:: Given data ::

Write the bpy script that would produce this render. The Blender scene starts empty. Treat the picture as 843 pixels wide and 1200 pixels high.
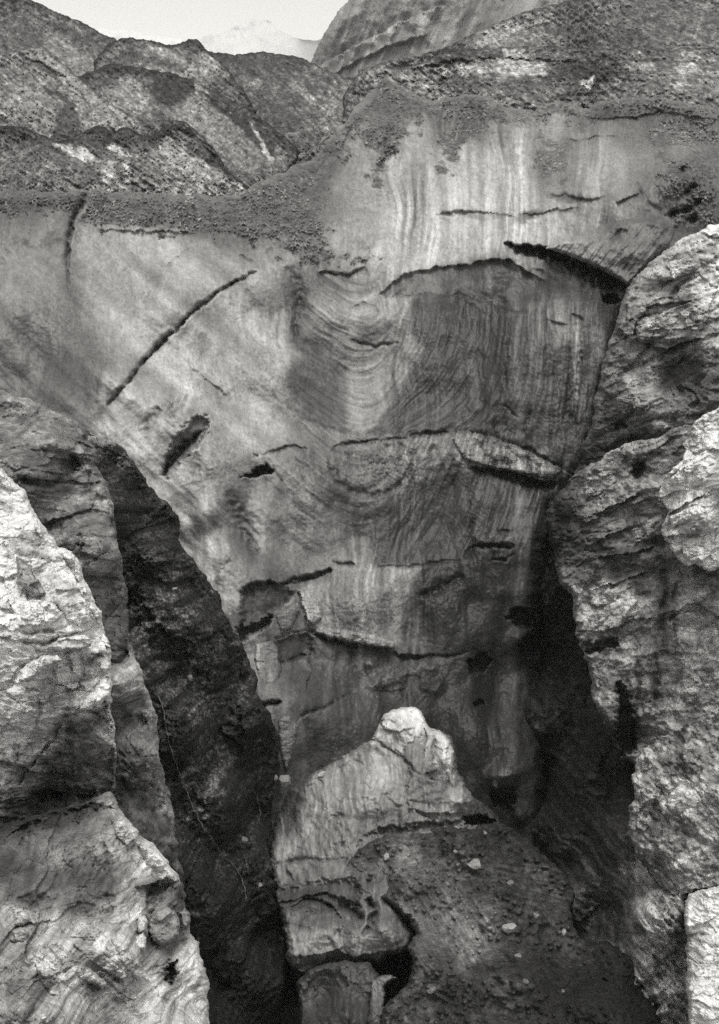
import bpy, bmesh, math, random
import numpy as np
from mathutils import Vector

# ------------------------------------------------------------------ camera, sky, sun, exposure
SC = bpy.context.scene
COL = SC.collection
F = 1648.0                      # focal length in photo pixels (photo 843 x 1200)
PITCH = math.radians(-5.0)
cam_d = bpy.data.cameras.new('camera')
cam = bpy.data.objects.new('camera', cam_d)
COL.objects.link(cam)
cam_d.sensor_fit = 'VERTICAL'
cam_d.angle_y = 2 * math.atan(600.0 / F)
cam_d.clip_start = 0.5
cam_d.clip_end = 20000
cam.location = (0, 0, 0)
cam.rotation_euler = (math.radians(90) + PITCH, 0, 0)
SC.camera = cam

SUN_EL, SUN_AZ = 54.0, 174.0     # azimuth measured clockwise from +Y (view direction)
world = bpy.data.worlds.new('World')
SC.world = world
world.use_nodes = True
wn = world.node_tree
wn.nodes.clear()
w_out = wn.nodes.new('ShaderNodeOutputWorld')
w_bg = wn.nodes.new('ShaderNodeBackground')
w_sky = wn.nodes.new('ShaderNodeTexSky')
w_sky.sky_type = 'NISHITA'
w_sky.sun_disc = False
w_sky.sun_elevation = math.radians(SUN_EL)
w_sky.sun_rotation = math.radians(SUN_AZ)
w_sky.altitude = 1300
w_sky.dust_density = 4.0
w_bw = wn.nodes.new('ShaderNodeRGBToBW')
w_tint = wn.nodes.new('ShaderNodeMixRGB')
w_tint.blend_type = 'MULTIPLY'
w_tint.inputs['Fac'].default_value = 1.0
w_tint.inputs['Color2'].default_value = (1.0, 0.985, 0.945, 1)
wn.links.new(w_sky.outputs[0], w_bw.inputs[0])
wn.links.new(w_bw.outputs[0], w_tint.inputs['Color1'])
wn.links.new(w_tint.outputs[0], w_bg.inputs[0])
w_bg.inputs[1].default_value = 0.15
wn.links.new(w_bg.outputs[0], w_out.inputs[0])

sun_d = bpy.data.lights.new('sun', 'SUN')
sun_d.energy = 1.4
sun_d.angle = math.radians(28)
sun_d.color = (1.0, 0.985, 0.945)
sun = bpy.data.objects.new('sun', sun_d)
COL.objects.link(sun)
_az, _el = math.radians(SUN_AZ), math.radians(SUN_EL)
_sd = Vector((math.sin(_az) * math.cos(_el), math.cos(_az) * math.cos(_el), math.sin(_el)))
sun.rotation_euler = (-_sd).to_track_quat('-Z', 'Y').to_euler()
sun.location = _sd * 200

SC.view_settings.view_transform = 'Standard'
SC.view_settings.look = 'None'
SC.view_settings.exposure = 1.1
SC.view_settings.gamma = 1.0
SC.cycles.volume_bounces = 1
SC.cycles.max_bounces = 6
SC.cycles.diffuse_bounces = 4
SC.cycles.use_denoising = False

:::

Given instruction: Pictures in the data above should not be copied; transcribe everything else exactly.

Result for this task:
Write the bpy script that would produce this render. The Blender scene starts empty. Treat the picture as 843 pixels wide and 1200 pixels high.
import bpy, bmesh, math, random
import numpy as np
from mathutils import Vector

# ------------------------------------------------------------------ camera, sky, sun, exposure
SC = bpy.context.scene
COL = SC.collection
F = 1648.0                      # focal length in photo pixels (photo 843 x 1200)
PITCH = math.radians(-5.0)
cam_d = bpy.data.cameras.new('camera')
cam = bpy.data.objects.new('camera', cam_d)
COL.objects.link(cam)
cam_d.sensor_fit = 'VERTICAL'
cam_d.angle_y = 2 * math.atan(600.0 / F)
cam_d.clip_start = 0.5
cam_d.clip_end = 20000
cam.location = (0, 0, 0)
cam.rotation_euler = (math.radians(90) + PITCH, 0, 0)
SC.camera = cam

SUN_EL, SUN_AZ = 54.0, 174.0     # azimuth measured clockwise from +Y (view direction)
world = bpy.data.worlds.new('World')
SC.world = world
world.use_nodes = True
wn = world.node_tree
wn.nodes.clear()
w_out = wn.nodes.new('ShaderNodeOutputWorld')
w_bg = wn.nodes.new('ShaderNodeBackground')
w_sky = wn.nodes.new('ShaderNodeTexSky')
w_sky.sky_type = 'NISHITA'
w_sky.sun_disc = False
w_sky.sun_elevation = math.radians(SUN_EL)
w_sky.sun_rotation = math.radians(SUN_AZ)
w_sky.altitude = 1300
w_sky.dust_density = 4.0
w_bw = wn.nodes.new('ShaderNodeRGBToBW')
w_tint = wn.nodes.new('ShaderNodeMixRGB')
w_tint.blend_type = 'MULTIPLY'
w_tint.inputs['Fac'].default_value = 1.0
w_tint.inputs['Color2'].default_value = (1.0, 0.985, 0.945, 1)
wn.links.new(w_sky.outputs[0], w_bw.inputs[0])
wn.links.new(w_bw.outputs[0], w_tint.inputs['Color1'])
wn.links.new(w_tint.outputs[0], w_bg.inputs[0])
w_bg.inputs[1].default_value = 0.15
wn.links.new(w_bg.outputs[0], w_out.inputs[0])

sun_d = bpy.data.lights.new('sun', 'SUN')
sun_d.energy = 1.4
sun_d.angle = math.radians(28)
sun_d.color = (1.0, 0.985, 0.945)
sun = bpy.data.objects.new('sun', sun_d)
COL.objects.link(sun)
_az, _el = math.radians(SUN_AZ), math.radians(SUN_EL)
_sd = Vector((math.sin(_az) * math.cos(_el), math.cos(_az) * math.cos(_el), math.sin(_el)))
sun.rotation_euler = (-_sd).to_track_quat('-Z', 'Y').to_euler()
sun.location = _sd * 200

SC.view_settings.view_transform = 'Standard'
SC.view_settings.look = 'None'
SC.view_settings.exposure = 1.1
SC.view_settings.gamma = 1.0
SC.cycles.volume_bounces = 1
SC.cycles.max_bounces = 6
SC.cycles.diffuse_bounces = 4
SC.cycles.use_denoising = False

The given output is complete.